The Last Showgirl: The Twilight of a Star

Rating: 3 out of 5.

In February 1990, Pamela Anderson was Playboy magazine’s Playmate of the Month, and from that moment on, her world changed. Anderson became a sex symbol, and her image completely dominated the 1990s and the early 2000s. It wouldn’t be a stretch to say that the model lived rent-free in the minds of much of the male population. In The Last Showgirl (2024), she plays a Las Vegas dancer at the twilight of her career. In many ways, this role serves as an analogy for Anderson’s own career.

Director Gia Coppola (Palo Alto, Mainstream) brings Kate Gersten’s screenplay to life. The original material is a play written by Gersten herself that was never produced. At the center of the story is Shelly (played by Pamela Anderson), a dancer who has spent decades as part of the “Le Razzle Dazzle” show in a casino located on the famous Las Vegas Strip. Shelly knows no life outside the majestic costumes, the makeup, the spotlight, and the applause of the audience. Her world falls apart when management decides to permanently cancel the show.

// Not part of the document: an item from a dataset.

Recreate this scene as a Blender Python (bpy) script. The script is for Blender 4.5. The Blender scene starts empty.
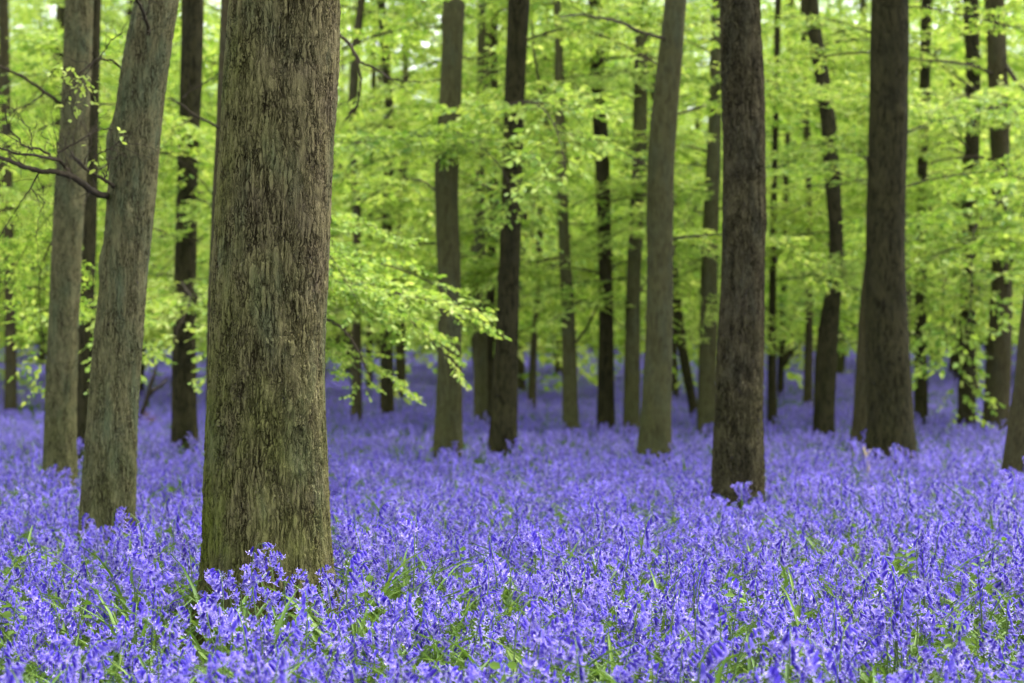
import bpy, math, random
import numpy as np
from mathutils import Vector, Matrix, Euler

random.seed(11)
rng = np.random.default_rng(11)
SC = bpy.context.scene
COL = SC.collection
R = math.radians

# ------------------------------------------------------------------ camera model
F = 1900.0            # focal length in pixels of the 1024 px wide frame
CAM_H = 1.25
HORIZON = 370.0
PITCH = math.atan((HORIZON - 341.5) / F)


def ground_z(x, y):
    """Forest floor: level near by, rising gently beyond thirty metres."""
    t = (np.asarray(y, float) - 31.0) / 6.0
    rise = 0.03 * 6.0 * np.log1p(np.exp(np.clip(t, -30, 30)))
    rise = np.where(t > 30, 0.03 * 6.0 * t, rise)
    rise = np.where(rise > 2.6, 2.6 + 0.35 * np.minimum(rise - 2.6, 3.0), rise)
    x = np.asarray(x, float)
    bump = 0.05 * np.sin(x * 0.31 + 1.3) * np.sin(np.asarray(y, float) * 0.23 + 0.4)
    mound = 0.06 * np.exp(-((x + 1.03) ** 2 + (np.asarray(y, float) - 8.0) ** 2) / 0.8)
    return rise + bump + mound


def P(px, py, d):
    """World point seen at pixel (px, py) at forward distance d."""
    c, s = math.cos(PITCH), math.sin(PITCH)
    u = (px - 512.0) / F
    v = (341.5 - py) / F
    fy = c - s * v
    fz = s + c * v
    k = d / fy
    return Vector((u * k, d, CAM_H + fz * k))


def solve_dist(px, py, h):
    """Distance at which a point h above the ground shows at (px, py)."""
    lo, hi = 4.0, 120.0
    for _ in range(60):
        mid = 0.5 * (lo + hi)
        p = P(px, py, mid)
        if p.z - (float(ground_z(p.x, p.y)) + h) > 0:
            lo = mid
        else:
            hi = mid
    return 0.5 * (lo + hi)


# ------------------------------------------------------------------ mesh building
class Acc:
    def __init__(self):
        self.v, self.q, self.t, self.tint, self.edge = [], [], [], [], []
        self.qm, self.tm = [], []
        self.n = 0

    def add(self, V, Q=None, T=None, tint=0.0, edge=0.0, mat=0):
        V = np.asarray(V, float).reshape(-1, 3)
        m = len(V)
        self.v.append(V)
        self.tint.append(np.broadcast_to(np.asarray(tint, float), (m,)))
        self.edge.append(np.broadcast_to(np.asarray(edge, float), (m,)))
        if Q is not None and len(Q):
            Q = np.asarray(Q, int)
            self.q.append(Q + self.n)
            self.qm.append(np.full(len(Q), mat))
        if T is not None and len(T):
            T = np.asarray(T, int)
            self.t.append(T + self.n)
            self.tm.append(np.full(len(T), mat))
        self.n += m

    def stamp(self, V, Q, M, t, tint=None, edge=None, mat=0):
        """Copy a small template (V, quads Q) under n transforms M (n,3,3), t (n,3)."""
        V = np.asarray(V, float)
        Q = np.asarray(Q, int)
        n = len(t)
        W = np.einsum('nij,vj->nvi', M, V) + t[:, None, :]
        idx = (Q[None] + (np.arange(n) * len(V))[:, None, None]).reshape(-1, Q.shape[1])
        tt = np.repeat(tint if tint is not None else np.zeros(n), len(V))
        ee = np.tile(edge if edge is not None else np.zeros(len(V)), n)
        self.add(W.reshape(-1, 3), Q=idx, tint=tt, edge=ee, mat=mat)

    def tube(self, pts, rad, sides=6, tint=0.0, mat=0, cap=True):
        pts = np.asarray(pts, float)
        n = len(pts)
        rad = np.broadcast_to(np.asarray(rad, float), (n,))
        tan = np.gradient(pts, axis=0)
        tan /= np.linalg.norm(tan, axis=1)[:, None] + 1e-12
        ref = np.array([0, 0, 1.0]) if abs(tan[0, 2]) < 0.8 else np.array([1.0, 0, 0])
        a = np.cross(tan, ref)
        a /= np.linalg.norm(a, axis=1)[:, None] + 1e-12
        b = np.cross(tan, a)
        th = np.arange(sides) * 2 * math.pi / sides
        ring = a[:, None, :] * np.cos(th)[None, :, None] + b[:, None, :] * np.sin(th)[None, :, None]
        V = (pts[:, None, :] + ring * rad[:, None, None]).reshape(-1, 3)
        i = np.arange(n - 1)[:, None] * sides
        j = np.arange(sides)[None]
        k = (j + 1) % sides
        Q = np.stack([i + j, i + k, i + sides + k, i + sides + j], -1).reshape(-1, 4)
        T = None
        if cap:
            V = np.vstack([V, pts[-1:] + tan[-1:] * rad[-1] * 0.6])
            base = (n - 1) * sides
            T = np.stack([base + j[0], base + k[0], np.full(sides, n * sides)], -1)
        self.add(V, Q, T, tint=tint, mat=mat)

    def mesh(self, name, mats, smooth=True):
        V = np.vstack(self.v).astype(np.float32)
        q = np.vstack(self.q) if self.q else np.zeros((0, 4), int)
        t = np.vstack(self.t) if self.t else np.zeros((0, 3), int)
        me = bpy.data.meshes.new(name)
        me.vertices.add(len(V))
        me.vertices.foreach_set('co', V.ravel())
        loops = np.concatenate([q.ravel(), t.ravel()]).astype(np.int32)
        me.loops.add(len(loops))
        me.loops.foreach_set('vertex_index', loops)
        nf = len(q) + len(t)
        me.polygons.add(nf)
        start = np.concatenate([np.arange(len(q)) * 4, len(q) * 4 + np.arange(len(t)) * 3]).astype(np.int32)
        me.polygons.foreach_set('loop_start', start)
        mi = np.concatenate(self.qm + self.tm).astype(np.int32)
        me.polygons.foreach_set('material_index', mi)
        me.polygons.foreach_set('use_smooth', np.full(nf, smooth))
        for nm, arr in (('tint', self.tint), ('edge', self.edge)):
            at = me.attributes.new(nm, 'FLOAT', 'POINT')
            at.data.foreach_set('value', np.concatenate(arr).astype(np.float32))
        for m in (mats if isinstance(mats, (list, tuple)) else [mats]):
            me.materials.append(m)
        me.update(calc_edges=True)
        return me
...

The Last Showgirl beats to the rhythm of Pamela Anderson’s Shelly. The story is almost egocentric—Shelly is its gravitational center. Her off-camera time is minimal, and even when she’s not on screen, her presence looms over the other characters. As Shelly faces her inevitable twilight, Anderson finds fertile ground. She reveals the talent that magazine covers and roles that merely exploited her looks—roles that made her a sex icon—had long denied her. Her portrayal of this fragile woman confronting an existential dilemma is powerful and authentic.

A near-documentary tone dominates Gia Coppola’s direction. Using 16mm film, cinematographer Autumn Durald Arkapaw (Sinners) brings a cinéma vérité aesthetic that Coppola aimed for in telling this story. Most of the sequences are shot with a handheld camera and many close-up shots. Durald Arkapaw’s cinematography lets us feel Shelly’s grandeur as she takes the stage, but also her vulnerability as she strips away her persona.

The Last Showgirl is a drama that works, though at times it slips into shallow melodrama. Shelly’s story was much more powerful without the subplots added to embellish her life. Still, Anderson delivers a strong performance, and the film is technically very well executed.